Debajyoti Biswas is an Associate Professor and currently heading the Department of English at Bodoland University. He is the founding editor of an ejournal (transcript: An e-Journal of Literary and Cultural Studies). He has contributed to journals of international repute like National Identities (T&F), South Asian Popular Culture (T&F), English: Journal of the English Association (OUP), Journal of Environmental Studies and Sciences (Springer), and  Humanities and Social Sciences Communications (Nature). His edited books are Nationalism in India (Routledge 2021), Global Perspectives on Nationalism (Routledge 2022), and Environmental Humanities in India (Springer 2024). His areas of research include Critical Theory, Environmental Humanities, Nationalism and Anglophone Writings from India’s Northeast. He is the principal investigator of a Major Research project on “Identity and Conflict in Assam” funded by Indian Council of Social Science Research, New Delhi. He is a member of the Association for the Study of Literature and Environment (ASLE), The Indian Disability Studies Collective (IDSC), the Postcolonial Studies Association (PSA) and the Association for Commonwealth Literature and Language Studies in India (IACLALS).

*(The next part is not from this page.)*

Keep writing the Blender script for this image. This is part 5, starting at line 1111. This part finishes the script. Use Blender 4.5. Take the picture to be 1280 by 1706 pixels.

Pankaj Jyoti Gogoi is presently working as an assistant professor in the Department of Political Science and Head (i/c) in the Department of Disability Studies at Arya Vidyapeeth College (Autonomous), Guwahati, Assam. He completed his PhD in Political Science at North Eastern Hill University, Shillong, in 2014. He was a junior research fellow at Omeo Kumar Das Institute of Social Change and Development (OKDISCD), an ICSSR Institute based in Guwahati in 2008. He co-edited a volume titled Politics in North East India: Diversity, Historiography, and Contemporary Issues in 2015. His textbook An Introduction to Political Theory has been published by Pearson in 2013. His latest article is “Dihing Patkai National Park,” published by Economic and Political Weekly in 2023.